Descriptions, Reviews, Etc.
Publisher Description:

Literature greeted photography warmly when the daguerreotype was announced in 1839, and they have had a close relationship ever since. This remarkable book traces comprehensively for the first time the give and take between these sister arts by gathering writings about photography and photographs by and of writers mainly from England, Europe, and the United States, but also Mexico and Japan, over the last century and a half. Included are selections by avid amateur photographers (such as Lewis Carroll, mile Zola, August Strindberg, George Bernard Shaw, Jack London, and Eudora Welty, among numerous others), professional photographers writing about literary matters (Nadar on Balzac, Stieglitz on Stein, Man Ray on Hemingway), and collaborators explaining their work (Henry James and Coburn, Steinbeck and Capa, Capote and Avedon). Most selections are illustrated with photographs and documented by notes which help map this rich field.

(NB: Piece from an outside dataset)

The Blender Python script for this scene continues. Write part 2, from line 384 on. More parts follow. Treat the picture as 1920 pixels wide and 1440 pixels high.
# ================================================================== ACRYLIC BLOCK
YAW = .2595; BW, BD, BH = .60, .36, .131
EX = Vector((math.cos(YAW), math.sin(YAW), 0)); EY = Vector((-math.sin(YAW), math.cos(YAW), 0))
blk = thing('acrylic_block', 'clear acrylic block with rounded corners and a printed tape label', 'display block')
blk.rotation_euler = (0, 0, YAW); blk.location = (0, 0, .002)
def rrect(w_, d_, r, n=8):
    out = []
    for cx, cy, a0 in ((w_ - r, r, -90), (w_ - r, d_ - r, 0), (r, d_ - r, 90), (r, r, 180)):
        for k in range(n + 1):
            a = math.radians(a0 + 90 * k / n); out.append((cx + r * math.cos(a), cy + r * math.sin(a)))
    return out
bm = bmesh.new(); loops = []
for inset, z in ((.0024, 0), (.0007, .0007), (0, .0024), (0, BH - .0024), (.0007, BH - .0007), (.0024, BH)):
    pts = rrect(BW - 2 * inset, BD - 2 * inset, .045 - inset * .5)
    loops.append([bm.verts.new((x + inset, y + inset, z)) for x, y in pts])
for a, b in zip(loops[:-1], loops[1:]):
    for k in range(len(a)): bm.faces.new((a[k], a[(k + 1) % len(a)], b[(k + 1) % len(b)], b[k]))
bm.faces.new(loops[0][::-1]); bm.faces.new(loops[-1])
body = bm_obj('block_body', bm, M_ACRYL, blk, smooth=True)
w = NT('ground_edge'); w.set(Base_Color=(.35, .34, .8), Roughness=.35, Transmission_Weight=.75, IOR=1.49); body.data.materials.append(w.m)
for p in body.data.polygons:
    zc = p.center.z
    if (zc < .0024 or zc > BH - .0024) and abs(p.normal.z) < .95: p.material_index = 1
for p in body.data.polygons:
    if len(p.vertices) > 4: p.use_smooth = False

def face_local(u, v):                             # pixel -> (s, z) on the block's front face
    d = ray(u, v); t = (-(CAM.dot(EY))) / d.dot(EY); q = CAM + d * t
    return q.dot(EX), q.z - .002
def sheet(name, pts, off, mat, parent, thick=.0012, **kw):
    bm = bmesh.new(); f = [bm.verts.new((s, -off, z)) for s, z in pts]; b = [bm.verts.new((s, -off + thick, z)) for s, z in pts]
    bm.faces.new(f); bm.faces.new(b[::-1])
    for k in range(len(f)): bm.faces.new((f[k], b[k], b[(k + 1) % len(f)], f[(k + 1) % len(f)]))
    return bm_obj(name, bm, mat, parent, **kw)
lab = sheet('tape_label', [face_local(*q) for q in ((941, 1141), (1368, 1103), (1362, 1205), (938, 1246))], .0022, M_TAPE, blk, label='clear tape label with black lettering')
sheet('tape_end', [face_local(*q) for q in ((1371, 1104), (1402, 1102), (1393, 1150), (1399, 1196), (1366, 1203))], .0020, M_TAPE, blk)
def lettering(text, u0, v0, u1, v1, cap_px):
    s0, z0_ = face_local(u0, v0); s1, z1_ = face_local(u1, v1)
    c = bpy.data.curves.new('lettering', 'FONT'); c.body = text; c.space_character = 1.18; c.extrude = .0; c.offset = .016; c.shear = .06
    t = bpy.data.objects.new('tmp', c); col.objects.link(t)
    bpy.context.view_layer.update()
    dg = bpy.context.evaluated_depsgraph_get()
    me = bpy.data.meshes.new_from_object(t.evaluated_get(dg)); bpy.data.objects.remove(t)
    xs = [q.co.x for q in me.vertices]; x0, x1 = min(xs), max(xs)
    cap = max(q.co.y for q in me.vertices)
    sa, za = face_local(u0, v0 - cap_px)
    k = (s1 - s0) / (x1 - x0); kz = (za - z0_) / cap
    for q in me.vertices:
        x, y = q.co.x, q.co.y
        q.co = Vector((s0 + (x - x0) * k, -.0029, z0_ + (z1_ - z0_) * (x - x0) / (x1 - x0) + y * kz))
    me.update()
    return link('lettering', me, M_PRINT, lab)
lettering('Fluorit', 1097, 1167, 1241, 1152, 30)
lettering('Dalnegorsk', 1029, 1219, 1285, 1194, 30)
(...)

Because academic boundaries have long separated literature and photography, Europe and America, and the nineteenth from the twentieth centuries, even the most knowledgeable readers will find surprises here: photos by W. H. Auden, stories about photographers by W. S. Gilbert and Arthur Conan Doyle (both enthusiastic photographers), remarks by and portraits of Mark Twain, who also used photographs as illustrations, and an unpublished essay about family photographs by John Updike. But Jane Rabb does not neglect the familiar. Hawthorne's daguerreotypist, the Virginia Woolf-Julia Margaret Cameron connection, the Evans and Agee partnership, the dual achievements of Wright Morris, and Howard Nemerov mourning his sister Diane Arbus are also included. From Edgar Allan Poe's The Daguerreotype to John Baldessari's Baudelaire Meets Poe, Jane Rabb has gathered the first and last words about photographs and photography.